Headed to a supply house now. Great info!! Thanks!
12-28-2008 03:02 PM
bscottking21 hey thunderusone go to homedepot or a bolt place and just buy a 14mm x 1.5 about 5 inches long with about 3 inches of thread and slide a 10mm bolt about 3 to 3 1/2 inches long with the head cut off in before the 14mm bolt and tighten the 14mm down. it should pop right off. and then after your done with the new thrushaft your going to need a 8mm x 1.25 about 2 1/2 to 3" long to screw into the secondary to spread it apart to allow for the belt reinstall.
12-27-2008 10:25 AM
THUNDERUSONE Thank you Q. Thats what I needed to know. I am at that point. I dont have anything to pull the fixed sheave off with.
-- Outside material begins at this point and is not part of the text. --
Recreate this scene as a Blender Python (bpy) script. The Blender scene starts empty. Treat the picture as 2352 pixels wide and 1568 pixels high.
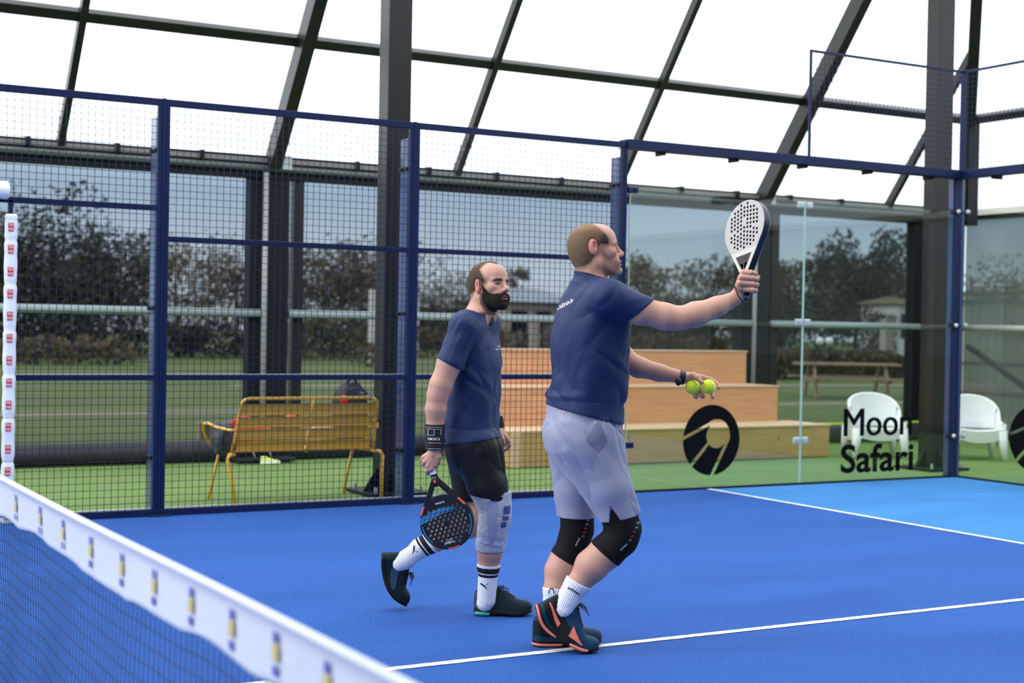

I will have to order one on monday. I was trying to rig up something to pull it with....but the 14mm bolts I have...have the wrong thread pitch.
12-27-2008 10:14 AM
QwkRhino
Quote:
Originally Posted by THUNDERUSONE View Post
What is the best way to remove the thru shaft? Do you have to remove the transmission?
You have too remove all your clutches, and you might need the special tool tool to remove the back half of the sheave. Then remove the back half of the CVT cover. After that remove the four bolts holding the trans together and separate it from the motor. Then you Can remove the three bolts that hold the oil seal in on each side. Once you have done that the through shaft will slide out.